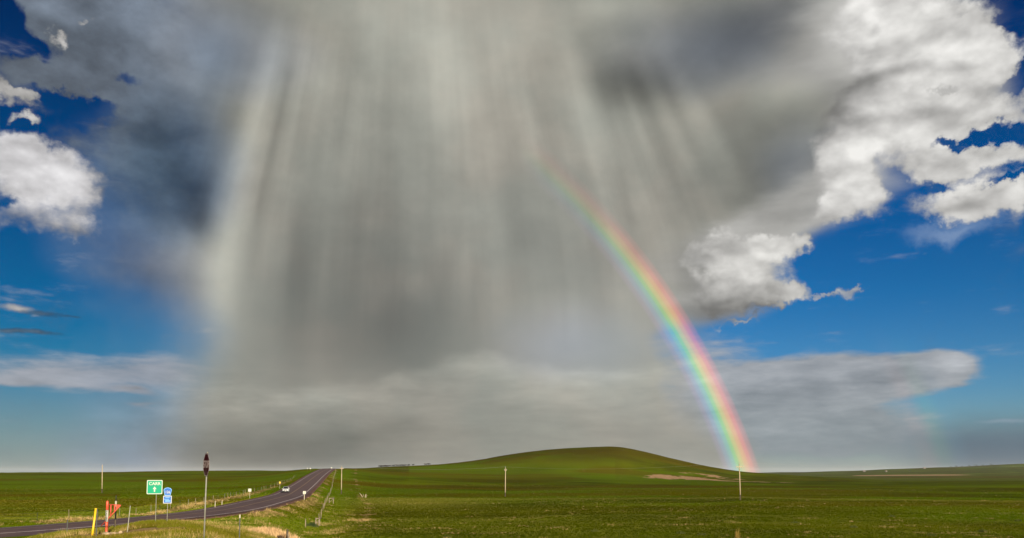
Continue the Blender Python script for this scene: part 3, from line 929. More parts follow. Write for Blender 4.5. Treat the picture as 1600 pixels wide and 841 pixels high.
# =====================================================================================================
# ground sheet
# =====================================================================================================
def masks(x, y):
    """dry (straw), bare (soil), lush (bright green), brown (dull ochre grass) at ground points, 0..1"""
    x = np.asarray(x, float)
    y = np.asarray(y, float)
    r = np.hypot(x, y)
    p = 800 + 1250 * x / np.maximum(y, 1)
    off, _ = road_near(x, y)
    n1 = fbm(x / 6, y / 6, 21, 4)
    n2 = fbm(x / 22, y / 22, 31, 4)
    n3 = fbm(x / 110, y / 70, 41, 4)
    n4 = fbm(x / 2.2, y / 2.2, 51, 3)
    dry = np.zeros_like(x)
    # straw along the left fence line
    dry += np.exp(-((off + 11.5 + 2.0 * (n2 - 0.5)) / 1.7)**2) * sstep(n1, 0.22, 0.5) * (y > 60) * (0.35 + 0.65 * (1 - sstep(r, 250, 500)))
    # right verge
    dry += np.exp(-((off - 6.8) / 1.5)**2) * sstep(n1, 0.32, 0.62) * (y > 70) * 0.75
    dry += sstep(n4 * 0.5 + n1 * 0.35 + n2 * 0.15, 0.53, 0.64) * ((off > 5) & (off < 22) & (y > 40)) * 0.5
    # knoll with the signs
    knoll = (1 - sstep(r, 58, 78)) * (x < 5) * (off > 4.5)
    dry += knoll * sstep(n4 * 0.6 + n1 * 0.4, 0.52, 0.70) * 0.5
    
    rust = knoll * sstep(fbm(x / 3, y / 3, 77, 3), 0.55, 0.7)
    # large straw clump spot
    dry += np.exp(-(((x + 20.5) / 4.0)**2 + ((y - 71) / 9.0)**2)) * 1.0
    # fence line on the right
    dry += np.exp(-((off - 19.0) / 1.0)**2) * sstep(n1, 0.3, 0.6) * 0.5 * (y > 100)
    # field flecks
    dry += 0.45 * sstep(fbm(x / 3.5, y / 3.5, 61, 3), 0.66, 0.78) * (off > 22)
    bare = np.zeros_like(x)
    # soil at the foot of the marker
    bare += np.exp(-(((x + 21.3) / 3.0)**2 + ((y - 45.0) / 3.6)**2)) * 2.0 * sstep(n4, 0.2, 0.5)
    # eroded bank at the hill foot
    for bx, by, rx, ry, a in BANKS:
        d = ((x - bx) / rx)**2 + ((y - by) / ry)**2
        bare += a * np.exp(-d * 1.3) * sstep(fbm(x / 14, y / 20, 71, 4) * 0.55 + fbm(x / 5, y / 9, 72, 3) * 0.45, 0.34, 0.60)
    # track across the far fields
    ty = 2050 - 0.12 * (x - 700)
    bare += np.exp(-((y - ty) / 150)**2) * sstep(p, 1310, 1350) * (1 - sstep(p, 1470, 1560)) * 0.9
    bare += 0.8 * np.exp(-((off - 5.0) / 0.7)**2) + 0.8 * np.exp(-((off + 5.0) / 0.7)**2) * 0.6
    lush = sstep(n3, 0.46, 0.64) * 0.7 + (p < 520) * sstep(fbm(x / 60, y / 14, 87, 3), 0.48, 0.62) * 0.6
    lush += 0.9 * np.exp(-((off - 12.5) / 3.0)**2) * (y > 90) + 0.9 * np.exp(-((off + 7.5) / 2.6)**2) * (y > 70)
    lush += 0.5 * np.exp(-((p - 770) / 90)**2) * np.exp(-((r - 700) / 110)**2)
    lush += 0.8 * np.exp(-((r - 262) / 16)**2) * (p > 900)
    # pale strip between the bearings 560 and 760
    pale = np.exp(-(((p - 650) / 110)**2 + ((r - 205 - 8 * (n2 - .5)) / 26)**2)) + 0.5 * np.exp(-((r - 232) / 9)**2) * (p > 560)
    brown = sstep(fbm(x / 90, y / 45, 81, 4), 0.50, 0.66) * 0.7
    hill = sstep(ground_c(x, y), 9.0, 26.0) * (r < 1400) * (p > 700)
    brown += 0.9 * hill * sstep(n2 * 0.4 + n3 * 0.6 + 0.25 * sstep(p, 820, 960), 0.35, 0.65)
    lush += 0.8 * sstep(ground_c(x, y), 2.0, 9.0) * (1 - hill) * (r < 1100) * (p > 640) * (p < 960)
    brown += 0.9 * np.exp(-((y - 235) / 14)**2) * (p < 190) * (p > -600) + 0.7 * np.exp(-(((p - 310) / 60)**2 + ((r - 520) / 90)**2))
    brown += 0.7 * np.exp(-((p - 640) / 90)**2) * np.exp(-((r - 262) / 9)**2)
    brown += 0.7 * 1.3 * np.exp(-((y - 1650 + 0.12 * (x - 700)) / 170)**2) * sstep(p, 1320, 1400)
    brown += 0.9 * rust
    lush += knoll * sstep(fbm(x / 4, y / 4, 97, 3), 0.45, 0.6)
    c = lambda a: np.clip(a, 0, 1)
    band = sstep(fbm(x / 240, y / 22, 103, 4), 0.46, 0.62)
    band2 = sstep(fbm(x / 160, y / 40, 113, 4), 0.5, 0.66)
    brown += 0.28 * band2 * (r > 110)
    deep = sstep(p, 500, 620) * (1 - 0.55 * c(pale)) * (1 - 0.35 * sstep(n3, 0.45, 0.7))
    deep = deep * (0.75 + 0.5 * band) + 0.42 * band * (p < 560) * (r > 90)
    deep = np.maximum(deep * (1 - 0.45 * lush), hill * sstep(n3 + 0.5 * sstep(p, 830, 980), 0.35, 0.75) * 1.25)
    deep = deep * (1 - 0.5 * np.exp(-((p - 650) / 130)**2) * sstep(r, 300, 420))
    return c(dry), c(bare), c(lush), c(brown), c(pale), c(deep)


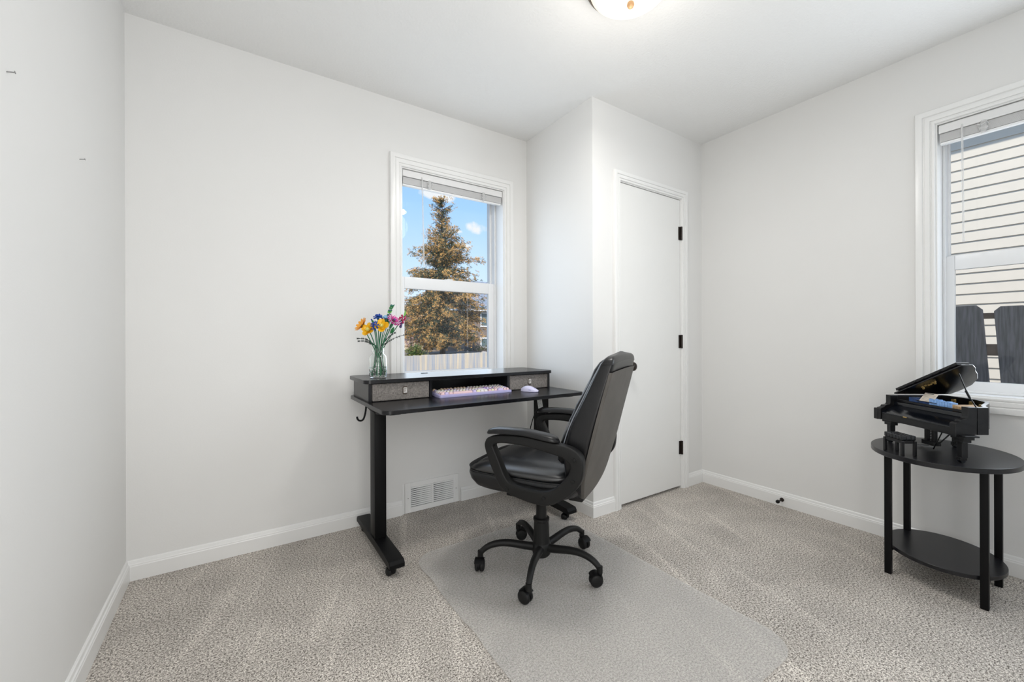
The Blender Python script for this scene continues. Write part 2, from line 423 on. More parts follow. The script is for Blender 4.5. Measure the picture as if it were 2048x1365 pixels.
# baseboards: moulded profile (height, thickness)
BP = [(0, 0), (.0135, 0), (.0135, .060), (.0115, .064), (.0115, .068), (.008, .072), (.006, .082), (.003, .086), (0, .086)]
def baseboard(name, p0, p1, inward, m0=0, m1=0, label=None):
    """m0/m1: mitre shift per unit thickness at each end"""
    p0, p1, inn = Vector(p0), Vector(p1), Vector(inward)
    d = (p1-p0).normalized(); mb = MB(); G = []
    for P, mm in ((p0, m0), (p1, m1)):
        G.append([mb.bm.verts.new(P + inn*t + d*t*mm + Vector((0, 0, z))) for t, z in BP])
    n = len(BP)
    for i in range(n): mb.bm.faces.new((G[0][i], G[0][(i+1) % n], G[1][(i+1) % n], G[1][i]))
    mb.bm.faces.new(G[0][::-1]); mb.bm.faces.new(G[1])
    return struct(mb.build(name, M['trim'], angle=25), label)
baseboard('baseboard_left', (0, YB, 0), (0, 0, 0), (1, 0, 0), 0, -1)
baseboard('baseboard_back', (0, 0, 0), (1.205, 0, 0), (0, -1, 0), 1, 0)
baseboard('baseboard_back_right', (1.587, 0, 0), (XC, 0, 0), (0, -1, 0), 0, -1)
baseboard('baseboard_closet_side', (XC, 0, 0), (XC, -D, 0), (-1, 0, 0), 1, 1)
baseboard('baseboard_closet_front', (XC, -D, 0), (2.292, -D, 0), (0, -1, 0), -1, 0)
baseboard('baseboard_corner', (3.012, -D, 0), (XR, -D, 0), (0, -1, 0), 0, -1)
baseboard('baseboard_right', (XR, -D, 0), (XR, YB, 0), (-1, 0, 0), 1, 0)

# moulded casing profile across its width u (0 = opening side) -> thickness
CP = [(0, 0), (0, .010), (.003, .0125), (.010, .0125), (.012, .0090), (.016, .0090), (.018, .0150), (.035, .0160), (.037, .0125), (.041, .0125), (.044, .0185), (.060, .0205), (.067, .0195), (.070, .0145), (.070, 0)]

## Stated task
Reproduce only the lines from the beginning of the data through the line that contains "dry += knoll", both included, and please drop the pictures.

## The solution
Continue the Blender Python script for this scene: part 3, from line 929. More parts follow. Write for Blender 4.5. Treat the picture as 1600 pixels wide and 841 pixels high.
# =====================================================================================================
# ground sheet
# =====================================================================================================
def masks(x, y):
    """dry (straw), bare (soil), lush (bright green), brown (dull ochre grass) at ground points, 0..1"""
    x = np.asarray(x, float)
    y = np.asarray(y, float)
    r = np.hypot(x, y)
    p = 800 + 1250 * x / np.maximum(y, 1)
    off, _ = road_near(x, y)
    n1 = fbm(x / 6, y / 6, 21, 4)
    n2 = fbm(x / 22, y / 22, 31, 4)
    n3 = fbm(x / 110, y / 70, 41, 4)
    n4 = fbm(x / 2.2, y / 2.2, 51, 3)
    dry = np.zeros_like(x)
    # straw along the left fence line
    dry += np.exp(-((off + 11.5 + 2.0 * (n2 - 0.5)) / 1.7)**2) * sstep(n1, 0.22, 0.5) * (y > 60) * (0.35 + 0.65 * (1 - sstep(r, 250, 500)))
    # right verge
    dry += np.exp(-((off - 6.8) / 1.5)**2) * sstep(n1, 0.32, 0.62) * (y > 70) * 0.75
    dry += sstep(n4 * 0.5 + n1 * 0.35 + n2 * 0.15, 0.53, 0.64) * ((off > 5) & (off < 22) & (y > 40)) * 0.5
    # knoll with the signs
    knoll = (1 - sstep(r, 58, 78)) * (x < 5) * (off > 4.5)
    dry += knoll * sstep(n4 * 0.6 + n1 * 0.4, 0.52, 0.70) * 0.5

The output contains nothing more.